De acordo com a especialista em Direito Ambiental, Brenda Camilli, os órgãos ambientais licenciadores são responsáveis pela implementação e monitoramento desses limites, podendo estabelecer restrições ainda mais rigorosas conforme as condições locais e a necessidade de preservação da qualidade do ar. A Resolução contribuiu significativamente para a mitigação dos impactos ambientais das atividades industriais e para a promoção de um desenvolvimento sustentável no país.
Além da substituição da lenha nativa por fontes sustentáveis como lenha de manejo e resíduos de podas, a indústria cerâmica potiguar tem se adaptado às exigências legais e de mercado. Em 2011, o CONAMA impôs o controle de emissões das chaminés, impulsionando um acordo entre as cerâmicas e o Instituto de Desenvolvimento Sustentável e Meio Ambiente do RN para modernização dos processos.
“Essas resoluções são muito importante, porque é um caminho mais rápido de resolver demandas…”, destaca Brenda Camilli, em relação à Resolução Conama N° 436/2011.
A regulamentação visa não apenas reduzir as emissões nocivas à atmosfera, mas também promover práticas de controle ambiental que considerem a capacidade de suporte do meio ambiente. A definição dos limites leva em conta a diversidade das fontes em termos de porte, localização geográfica e especificidades de poluentes liberados. Além disso, incentiva a aplicação de tecnologias de controle viáveis economicamente, já implementadas em larga escala no Brasil e no exterior.

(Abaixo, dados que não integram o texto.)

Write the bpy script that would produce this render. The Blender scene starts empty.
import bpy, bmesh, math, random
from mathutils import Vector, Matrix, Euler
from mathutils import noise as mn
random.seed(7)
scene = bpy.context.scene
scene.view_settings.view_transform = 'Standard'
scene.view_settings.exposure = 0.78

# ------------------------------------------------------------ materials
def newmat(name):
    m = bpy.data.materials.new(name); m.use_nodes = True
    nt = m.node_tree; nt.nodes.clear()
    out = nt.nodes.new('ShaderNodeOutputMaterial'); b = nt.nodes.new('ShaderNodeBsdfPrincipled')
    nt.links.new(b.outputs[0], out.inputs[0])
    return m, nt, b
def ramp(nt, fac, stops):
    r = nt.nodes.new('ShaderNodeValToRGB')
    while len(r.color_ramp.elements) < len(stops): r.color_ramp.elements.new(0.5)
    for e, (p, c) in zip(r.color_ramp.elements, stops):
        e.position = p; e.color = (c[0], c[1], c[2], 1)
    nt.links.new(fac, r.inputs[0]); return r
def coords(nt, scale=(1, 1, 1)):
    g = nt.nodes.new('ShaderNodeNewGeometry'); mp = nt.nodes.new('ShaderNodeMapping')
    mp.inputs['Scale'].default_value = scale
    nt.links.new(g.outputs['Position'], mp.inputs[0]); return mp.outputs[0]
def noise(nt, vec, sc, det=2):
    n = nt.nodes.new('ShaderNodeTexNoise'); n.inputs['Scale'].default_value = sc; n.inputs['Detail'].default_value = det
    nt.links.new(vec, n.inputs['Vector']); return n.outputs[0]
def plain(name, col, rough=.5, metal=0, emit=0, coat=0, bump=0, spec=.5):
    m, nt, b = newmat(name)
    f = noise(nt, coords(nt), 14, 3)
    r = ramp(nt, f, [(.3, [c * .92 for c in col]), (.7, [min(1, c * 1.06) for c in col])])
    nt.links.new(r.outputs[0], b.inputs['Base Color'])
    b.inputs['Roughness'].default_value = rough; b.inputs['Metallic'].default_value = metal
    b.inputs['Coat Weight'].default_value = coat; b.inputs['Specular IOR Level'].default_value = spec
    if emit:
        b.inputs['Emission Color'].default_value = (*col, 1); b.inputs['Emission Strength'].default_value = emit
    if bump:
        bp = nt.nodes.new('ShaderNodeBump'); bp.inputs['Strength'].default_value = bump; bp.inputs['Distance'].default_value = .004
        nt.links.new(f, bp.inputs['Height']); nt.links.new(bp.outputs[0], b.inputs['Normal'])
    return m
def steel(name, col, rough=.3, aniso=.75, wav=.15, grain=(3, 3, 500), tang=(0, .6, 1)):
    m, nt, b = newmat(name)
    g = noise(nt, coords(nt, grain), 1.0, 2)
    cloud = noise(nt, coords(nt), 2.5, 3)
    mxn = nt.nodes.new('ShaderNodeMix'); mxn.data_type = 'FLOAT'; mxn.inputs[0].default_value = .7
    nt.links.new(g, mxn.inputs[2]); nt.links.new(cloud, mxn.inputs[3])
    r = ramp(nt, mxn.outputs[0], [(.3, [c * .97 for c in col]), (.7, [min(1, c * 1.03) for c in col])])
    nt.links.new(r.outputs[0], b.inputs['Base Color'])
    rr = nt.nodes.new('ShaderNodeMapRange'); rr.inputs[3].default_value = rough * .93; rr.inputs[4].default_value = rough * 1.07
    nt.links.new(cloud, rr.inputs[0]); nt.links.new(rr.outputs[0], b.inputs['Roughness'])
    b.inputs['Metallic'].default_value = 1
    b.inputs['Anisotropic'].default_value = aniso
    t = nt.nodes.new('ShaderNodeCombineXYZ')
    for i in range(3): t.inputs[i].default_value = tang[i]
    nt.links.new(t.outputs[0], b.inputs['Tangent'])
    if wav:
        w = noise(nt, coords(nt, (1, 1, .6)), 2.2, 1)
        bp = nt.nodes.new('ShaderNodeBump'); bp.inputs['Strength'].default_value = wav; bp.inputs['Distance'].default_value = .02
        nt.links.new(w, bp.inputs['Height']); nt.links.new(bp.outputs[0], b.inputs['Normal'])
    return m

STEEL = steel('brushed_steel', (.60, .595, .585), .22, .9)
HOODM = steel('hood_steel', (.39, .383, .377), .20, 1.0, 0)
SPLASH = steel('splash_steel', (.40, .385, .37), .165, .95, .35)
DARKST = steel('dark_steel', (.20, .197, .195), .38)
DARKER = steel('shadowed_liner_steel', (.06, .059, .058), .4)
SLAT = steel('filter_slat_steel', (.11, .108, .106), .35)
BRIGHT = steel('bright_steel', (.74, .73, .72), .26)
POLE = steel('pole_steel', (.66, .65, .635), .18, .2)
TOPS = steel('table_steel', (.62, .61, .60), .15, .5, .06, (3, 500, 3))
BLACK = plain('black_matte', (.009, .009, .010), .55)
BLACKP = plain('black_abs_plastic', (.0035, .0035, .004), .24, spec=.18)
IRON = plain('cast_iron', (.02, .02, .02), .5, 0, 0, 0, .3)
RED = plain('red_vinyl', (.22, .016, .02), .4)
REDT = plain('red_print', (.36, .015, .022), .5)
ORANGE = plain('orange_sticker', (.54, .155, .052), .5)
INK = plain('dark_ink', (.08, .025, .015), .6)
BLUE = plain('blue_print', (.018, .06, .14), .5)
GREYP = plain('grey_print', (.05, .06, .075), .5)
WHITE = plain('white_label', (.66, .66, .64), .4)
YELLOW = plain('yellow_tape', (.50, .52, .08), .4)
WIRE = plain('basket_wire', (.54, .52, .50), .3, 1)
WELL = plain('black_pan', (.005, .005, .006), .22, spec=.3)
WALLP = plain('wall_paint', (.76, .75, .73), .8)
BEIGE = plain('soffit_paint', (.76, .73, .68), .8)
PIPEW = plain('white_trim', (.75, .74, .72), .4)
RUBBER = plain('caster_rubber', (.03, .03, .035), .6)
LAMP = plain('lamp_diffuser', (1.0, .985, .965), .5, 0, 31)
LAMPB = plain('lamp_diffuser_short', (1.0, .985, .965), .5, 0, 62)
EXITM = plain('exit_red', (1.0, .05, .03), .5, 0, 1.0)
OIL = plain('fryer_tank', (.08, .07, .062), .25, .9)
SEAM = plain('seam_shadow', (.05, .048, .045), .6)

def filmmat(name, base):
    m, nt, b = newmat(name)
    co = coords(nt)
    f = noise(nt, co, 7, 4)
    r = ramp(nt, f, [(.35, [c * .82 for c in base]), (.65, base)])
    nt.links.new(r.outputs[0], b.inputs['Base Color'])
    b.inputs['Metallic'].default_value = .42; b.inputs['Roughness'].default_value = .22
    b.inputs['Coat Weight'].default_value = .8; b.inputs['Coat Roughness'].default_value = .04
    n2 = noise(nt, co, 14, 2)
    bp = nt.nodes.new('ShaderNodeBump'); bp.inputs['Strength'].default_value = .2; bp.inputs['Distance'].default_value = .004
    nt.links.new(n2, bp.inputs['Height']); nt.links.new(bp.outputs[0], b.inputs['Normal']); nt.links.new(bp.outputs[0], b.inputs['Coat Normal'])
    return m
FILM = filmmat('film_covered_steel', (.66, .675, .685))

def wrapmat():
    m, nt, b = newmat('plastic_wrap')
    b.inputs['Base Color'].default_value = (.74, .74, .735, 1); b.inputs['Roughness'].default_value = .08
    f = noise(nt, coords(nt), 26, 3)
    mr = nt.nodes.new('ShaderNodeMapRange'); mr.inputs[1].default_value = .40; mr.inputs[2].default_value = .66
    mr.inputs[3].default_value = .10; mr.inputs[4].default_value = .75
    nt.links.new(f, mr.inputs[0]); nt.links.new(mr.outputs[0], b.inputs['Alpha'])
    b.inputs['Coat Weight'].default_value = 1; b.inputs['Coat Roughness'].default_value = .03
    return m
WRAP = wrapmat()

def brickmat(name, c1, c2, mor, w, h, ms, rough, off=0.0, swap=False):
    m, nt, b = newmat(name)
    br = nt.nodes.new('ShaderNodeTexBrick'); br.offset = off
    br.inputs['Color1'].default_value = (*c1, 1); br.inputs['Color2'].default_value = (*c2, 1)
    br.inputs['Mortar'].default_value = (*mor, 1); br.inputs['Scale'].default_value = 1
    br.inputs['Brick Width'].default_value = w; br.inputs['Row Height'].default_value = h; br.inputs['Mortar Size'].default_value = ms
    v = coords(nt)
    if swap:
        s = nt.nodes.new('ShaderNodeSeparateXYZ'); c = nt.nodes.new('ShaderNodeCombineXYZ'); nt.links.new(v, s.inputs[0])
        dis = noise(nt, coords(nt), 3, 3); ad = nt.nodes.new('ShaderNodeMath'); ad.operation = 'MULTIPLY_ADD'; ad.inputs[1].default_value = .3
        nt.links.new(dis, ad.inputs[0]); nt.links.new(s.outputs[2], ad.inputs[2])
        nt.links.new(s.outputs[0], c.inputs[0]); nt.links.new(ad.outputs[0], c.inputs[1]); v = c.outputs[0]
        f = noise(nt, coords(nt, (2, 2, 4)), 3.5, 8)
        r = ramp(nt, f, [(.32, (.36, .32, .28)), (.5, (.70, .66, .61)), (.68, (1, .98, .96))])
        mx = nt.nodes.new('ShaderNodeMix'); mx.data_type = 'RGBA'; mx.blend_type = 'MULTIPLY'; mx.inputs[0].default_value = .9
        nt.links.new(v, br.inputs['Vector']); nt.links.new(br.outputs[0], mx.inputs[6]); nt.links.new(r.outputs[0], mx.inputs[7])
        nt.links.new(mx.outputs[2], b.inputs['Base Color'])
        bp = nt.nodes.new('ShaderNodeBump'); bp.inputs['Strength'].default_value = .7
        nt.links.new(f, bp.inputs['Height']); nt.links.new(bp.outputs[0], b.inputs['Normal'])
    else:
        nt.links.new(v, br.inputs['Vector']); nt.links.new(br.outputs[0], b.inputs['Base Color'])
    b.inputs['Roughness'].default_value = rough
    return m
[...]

Para os empreendedores do setor, a indústria de cerâmica vermelha do Rio Grande do Norte exemplifica um modelo de adaptação e inovação que alia tradição e modernidade com um forte compromisso ambiental. A modernização da cerâmicas, a implementação de tecnologias limpas e a redução do consumo de lenha nativa revelam um setor em transformação, capaz de equilibrar crescimento econômico e a responsabilidade ambiental. O exemplo do Rio Grande do Norte é um testemunho inspirador de como a indústria pode se reinventar para enfrentar os desafios contemporâneos e contribuir para um futuro ainda mais sustentável.